Esas élites de doctos que llenan los salones hoy, como antaño se iban a oír a un «predicador de postín». Es curioso que esas élites no valoraban el matrimonio ni los valores humanos porque eran ellos los más puros.

Otro enemigo es el pelagianismo, doctrina de un tal Pelagio al que San Agustín dedicó varias de sus obras. La idea clave era la pretensión de que a fuerza de voluntad se dominaba la carne, se alcanzaba el favor de Dios. Más de lo mismo, porque Dios nos ama por nuestras miserias no por nuestras bondades.

Hay también enemigos externos que no son tampoco las oligarquías financieras o las conspiraciones sino la comodidad que se desprende del estado de bienestar y de los avances tecnológicos que serían muy buenos si fueran ocasión de una disciplina interior que distinguiese lo importante y lo no importante.

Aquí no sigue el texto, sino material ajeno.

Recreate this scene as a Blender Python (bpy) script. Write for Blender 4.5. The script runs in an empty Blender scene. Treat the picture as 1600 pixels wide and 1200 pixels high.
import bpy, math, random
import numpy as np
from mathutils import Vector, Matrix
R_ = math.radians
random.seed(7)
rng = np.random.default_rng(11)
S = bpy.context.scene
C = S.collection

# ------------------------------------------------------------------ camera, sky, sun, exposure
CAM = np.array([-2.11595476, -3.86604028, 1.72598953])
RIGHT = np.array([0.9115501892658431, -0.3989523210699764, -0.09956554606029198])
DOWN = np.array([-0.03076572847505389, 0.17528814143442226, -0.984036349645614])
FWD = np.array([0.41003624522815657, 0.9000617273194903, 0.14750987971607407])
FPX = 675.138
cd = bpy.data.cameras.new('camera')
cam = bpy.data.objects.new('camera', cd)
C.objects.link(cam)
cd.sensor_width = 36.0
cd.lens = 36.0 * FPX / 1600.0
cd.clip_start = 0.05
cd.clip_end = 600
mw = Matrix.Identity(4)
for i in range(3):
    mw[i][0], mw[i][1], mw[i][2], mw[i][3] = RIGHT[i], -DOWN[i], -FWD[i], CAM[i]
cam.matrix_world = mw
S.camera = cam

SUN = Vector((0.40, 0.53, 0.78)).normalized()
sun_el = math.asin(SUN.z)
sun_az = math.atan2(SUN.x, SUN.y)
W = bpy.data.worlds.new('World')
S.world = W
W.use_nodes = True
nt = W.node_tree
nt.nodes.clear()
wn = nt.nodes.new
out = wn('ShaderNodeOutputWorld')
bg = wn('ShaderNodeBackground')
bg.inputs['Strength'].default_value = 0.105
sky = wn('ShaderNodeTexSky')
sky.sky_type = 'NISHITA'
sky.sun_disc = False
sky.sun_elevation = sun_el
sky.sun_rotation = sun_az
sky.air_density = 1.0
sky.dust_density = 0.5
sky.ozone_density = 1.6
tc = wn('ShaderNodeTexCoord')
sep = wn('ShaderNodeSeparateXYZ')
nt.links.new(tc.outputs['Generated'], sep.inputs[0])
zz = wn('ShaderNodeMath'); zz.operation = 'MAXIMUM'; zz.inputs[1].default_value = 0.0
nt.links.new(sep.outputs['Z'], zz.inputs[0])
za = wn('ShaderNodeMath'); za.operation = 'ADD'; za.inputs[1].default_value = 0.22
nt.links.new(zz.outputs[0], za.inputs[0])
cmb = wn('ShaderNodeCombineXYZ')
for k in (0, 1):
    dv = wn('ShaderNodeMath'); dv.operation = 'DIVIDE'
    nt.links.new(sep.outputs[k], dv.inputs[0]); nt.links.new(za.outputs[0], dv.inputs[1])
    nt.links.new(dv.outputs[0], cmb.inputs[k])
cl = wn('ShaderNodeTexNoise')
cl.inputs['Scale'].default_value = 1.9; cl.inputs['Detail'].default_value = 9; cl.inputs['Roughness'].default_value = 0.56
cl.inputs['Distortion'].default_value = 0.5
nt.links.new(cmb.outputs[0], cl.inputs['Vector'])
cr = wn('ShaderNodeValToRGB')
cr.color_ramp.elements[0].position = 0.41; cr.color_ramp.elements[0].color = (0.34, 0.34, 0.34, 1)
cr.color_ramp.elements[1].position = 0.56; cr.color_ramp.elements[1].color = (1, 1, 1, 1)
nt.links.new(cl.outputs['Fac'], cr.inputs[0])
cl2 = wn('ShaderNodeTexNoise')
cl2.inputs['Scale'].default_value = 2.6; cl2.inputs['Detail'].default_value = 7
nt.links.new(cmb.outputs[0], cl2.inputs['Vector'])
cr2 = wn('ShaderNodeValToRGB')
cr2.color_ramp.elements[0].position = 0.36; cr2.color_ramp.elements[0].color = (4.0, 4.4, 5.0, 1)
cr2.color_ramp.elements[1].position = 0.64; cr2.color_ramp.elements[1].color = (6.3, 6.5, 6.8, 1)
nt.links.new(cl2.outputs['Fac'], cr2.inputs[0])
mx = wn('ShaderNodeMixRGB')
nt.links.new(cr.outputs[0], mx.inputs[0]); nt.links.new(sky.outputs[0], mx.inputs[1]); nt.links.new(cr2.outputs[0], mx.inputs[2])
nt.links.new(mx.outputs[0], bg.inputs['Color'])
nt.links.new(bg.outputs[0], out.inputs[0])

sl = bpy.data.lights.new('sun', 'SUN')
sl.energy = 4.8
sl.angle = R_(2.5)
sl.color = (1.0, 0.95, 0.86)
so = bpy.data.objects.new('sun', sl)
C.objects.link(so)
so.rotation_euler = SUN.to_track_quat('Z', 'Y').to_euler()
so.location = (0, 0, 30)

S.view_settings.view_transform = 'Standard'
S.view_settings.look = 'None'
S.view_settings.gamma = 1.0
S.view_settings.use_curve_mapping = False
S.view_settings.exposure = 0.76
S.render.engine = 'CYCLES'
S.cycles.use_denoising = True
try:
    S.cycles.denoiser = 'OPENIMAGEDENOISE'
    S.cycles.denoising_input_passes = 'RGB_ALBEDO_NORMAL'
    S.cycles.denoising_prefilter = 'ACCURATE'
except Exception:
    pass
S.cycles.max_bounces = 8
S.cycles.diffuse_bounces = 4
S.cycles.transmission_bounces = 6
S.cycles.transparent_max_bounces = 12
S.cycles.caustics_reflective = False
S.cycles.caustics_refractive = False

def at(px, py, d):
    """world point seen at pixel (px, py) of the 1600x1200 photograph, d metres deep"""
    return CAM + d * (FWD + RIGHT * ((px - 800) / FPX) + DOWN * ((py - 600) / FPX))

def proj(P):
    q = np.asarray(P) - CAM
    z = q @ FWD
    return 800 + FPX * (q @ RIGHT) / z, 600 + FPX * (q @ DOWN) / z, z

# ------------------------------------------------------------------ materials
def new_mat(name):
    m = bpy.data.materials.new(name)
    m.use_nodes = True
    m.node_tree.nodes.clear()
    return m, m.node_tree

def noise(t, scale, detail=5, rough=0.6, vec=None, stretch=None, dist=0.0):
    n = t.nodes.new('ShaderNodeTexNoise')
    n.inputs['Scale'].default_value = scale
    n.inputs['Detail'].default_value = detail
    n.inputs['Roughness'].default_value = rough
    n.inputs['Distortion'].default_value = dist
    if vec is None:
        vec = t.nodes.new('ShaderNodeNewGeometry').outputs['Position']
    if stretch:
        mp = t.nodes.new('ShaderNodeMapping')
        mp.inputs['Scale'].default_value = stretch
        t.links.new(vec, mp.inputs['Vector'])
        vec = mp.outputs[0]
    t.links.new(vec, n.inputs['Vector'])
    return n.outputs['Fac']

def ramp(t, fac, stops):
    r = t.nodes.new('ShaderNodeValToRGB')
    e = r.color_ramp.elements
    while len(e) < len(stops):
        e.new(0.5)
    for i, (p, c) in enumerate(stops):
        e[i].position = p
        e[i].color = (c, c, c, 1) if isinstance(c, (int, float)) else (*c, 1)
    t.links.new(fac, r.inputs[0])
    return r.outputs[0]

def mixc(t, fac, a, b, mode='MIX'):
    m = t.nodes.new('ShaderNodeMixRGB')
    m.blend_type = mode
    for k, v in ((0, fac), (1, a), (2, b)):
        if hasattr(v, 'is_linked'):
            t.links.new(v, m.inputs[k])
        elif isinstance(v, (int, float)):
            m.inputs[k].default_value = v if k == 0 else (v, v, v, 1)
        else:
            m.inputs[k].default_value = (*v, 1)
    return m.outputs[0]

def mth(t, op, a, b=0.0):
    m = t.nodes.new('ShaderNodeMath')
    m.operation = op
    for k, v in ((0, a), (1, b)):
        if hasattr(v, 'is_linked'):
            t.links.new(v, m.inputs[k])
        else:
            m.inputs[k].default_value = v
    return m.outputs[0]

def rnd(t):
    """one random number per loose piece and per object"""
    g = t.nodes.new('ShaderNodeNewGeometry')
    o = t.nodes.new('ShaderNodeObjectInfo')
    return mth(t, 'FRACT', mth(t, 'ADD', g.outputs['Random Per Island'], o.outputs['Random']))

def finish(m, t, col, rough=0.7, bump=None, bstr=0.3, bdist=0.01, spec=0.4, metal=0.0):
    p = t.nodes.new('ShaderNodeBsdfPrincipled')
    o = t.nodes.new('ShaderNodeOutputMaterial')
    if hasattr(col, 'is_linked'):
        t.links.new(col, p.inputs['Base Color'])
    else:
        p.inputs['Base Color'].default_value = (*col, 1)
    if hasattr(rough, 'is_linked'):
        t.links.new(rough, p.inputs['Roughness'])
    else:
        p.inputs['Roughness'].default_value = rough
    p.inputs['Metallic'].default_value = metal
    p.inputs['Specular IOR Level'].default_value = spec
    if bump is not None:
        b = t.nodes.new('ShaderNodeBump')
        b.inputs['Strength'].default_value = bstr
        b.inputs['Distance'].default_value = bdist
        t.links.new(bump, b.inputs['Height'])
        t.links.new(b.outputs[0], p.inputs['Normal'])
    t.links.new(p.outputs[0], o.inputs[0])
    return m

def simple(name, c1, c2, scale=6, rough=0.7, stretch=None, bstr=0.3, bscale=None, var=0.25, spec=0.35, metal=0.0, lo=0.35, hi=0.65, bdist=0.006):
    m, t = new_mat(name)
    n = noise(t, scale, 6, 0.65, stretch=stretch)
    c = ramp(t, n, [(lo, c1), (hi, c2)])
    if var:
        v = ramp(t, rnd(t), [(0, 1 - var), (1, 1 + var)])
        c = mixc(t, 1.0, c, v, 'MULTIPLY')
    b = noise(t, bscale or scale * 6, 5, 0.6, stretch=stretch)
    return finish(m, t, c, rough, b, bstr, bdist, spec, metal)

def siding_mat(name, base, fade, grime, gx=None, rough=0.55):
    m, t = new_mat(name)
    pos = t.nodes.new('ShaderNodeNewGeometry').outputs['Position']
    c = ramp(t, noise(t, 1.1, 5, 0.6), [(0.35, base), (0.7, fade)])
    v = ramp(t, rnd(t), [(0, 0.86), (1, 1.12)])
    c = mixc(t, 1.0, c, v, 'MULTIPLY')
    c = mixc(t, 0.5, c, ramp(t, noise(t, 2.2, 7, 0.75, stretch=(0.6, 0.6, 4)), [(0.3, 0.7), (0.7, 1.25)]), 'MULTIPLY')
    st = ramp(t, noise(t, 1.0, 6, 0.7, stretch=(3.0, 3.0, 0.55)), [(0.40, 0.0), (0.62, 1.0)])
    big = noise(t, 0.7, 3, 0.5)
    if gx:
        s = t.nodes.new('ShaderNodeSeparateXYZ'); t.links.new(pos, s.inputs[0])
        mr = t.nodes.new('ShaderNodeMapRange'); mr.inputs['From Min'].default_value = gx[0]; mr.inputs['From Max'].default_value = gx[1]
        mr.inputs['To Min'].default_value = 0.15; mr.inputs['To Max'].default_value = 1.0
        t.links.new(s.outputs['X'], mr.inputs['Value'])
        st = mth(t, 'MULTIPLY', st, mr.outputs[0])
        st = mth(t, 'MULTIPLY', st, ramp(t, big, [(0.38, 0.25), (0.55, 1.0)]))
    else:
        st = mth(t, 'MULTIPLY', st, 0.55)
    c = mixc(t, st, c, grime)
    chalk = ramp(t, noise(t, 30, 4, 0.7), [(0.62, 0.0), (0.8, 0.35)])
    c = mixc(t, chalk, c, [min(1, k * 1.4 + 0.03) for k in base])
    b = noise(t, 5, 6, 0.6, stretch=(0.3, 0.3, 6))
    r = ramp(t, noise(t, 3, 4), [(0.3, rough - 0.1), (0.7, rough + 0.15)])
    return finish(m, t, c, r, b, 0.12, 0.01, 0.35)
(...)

El consumismo que es la idolatría de las cosas y la búsqueda insaciable de placeres, que siendo buenos, pueden destruirnos. Entre estos enemigos, se cuenta el «entretenimiento», en tanto se convierte en el fin último de la vida, el lugar que deben ocupar, Dios y el prójimo.

Los peores enemigos son las medias verdades y las medias bondades. La Iglesia Católica ha tenido después de la Segunda Guerra Mundial, santos imponentes. Juan XXIII, que fue el hombre que llevó al mundo el calor humano y divino que llevaba en su interior y que dio la vuelta al sentido cristiano de la historia. Juan Pablo II, que sólo recordarle ahorra todo adjetivo. Madre Teresa. Muchos santos e innumerables mártires. Estos gigantes, nos animan pero no parece que podamos imitarles.

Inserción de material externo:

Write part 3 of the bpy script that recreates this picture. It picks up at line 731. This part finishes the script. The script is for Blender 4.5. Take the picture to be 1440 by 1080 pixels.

Los santos de altar se elevan sobre una tierra preparada de antemano por gente sencilla e «insignificante», los santos de clase media que son los cimientos sobre los que pueden brillar aquellas luminarias. Es la tierra de donde brota el Espíritu Santo, que desde abajo comunica la santidad al pueblo.

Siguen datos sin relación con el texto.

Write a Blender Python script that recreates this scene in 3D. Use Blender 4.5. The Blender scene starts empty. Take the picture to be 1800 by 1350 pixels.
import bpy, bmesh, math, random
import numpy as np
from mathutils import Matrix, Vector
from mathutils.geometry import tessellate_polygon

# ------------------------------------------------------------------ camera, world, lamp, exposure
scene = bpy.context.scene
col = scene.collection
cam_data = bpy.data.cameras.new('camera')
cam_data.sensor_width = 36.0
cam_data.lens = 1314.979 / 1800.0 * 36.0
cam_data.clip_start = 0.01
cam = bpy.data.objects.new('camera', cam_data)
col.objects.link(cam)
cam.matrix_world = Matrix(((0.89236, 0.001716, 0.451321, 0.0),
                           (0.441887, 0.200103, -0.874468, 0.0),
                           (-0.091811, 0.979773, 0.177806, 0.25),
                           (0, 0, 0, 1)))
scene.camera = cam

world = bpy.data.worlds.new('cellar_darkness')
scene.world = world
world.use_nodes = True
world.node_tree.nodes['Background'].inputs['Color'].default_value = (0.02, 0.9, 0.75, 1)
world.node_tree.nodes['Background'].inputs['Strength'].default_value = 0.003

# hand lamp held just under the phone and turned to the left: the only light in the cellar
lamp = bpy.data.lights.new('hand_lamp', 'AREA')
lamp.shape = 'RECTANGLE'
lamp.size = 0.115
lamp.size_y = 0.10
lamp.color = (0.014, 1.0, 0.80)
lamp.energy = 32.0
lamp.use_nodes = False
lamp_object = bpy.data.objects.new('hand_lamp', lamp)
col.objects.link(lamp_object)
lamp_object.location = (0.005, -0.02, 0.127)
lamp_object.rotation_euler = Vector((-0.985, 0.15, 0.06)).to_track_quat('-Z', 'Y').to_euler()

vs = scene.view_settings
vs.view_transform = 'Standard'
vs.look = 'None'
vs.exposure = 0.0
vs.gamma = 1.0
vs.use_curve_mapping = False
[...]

La santidad, recuerda Francisco, tiene una componente de aguante muy importante. Es la paciencia, la tensión que no ceja y que es necesaria ante la persecución, la discriminación, la marginación y la calumnia. Así aguantaron, año tras año, Maximilian Kolbe, el cardenal Van Thuan y San Josemaría Escrivá, que aguantó lo que ya está escrito y lo que no lo está (todavía).

Así, poco a poco, va entrando en el mundo, la idea de que la santidad no es la gran parafernalia al servicio de los poderosos sino la gracia que vibra en los pequeños que ni aparecen ni aparentan.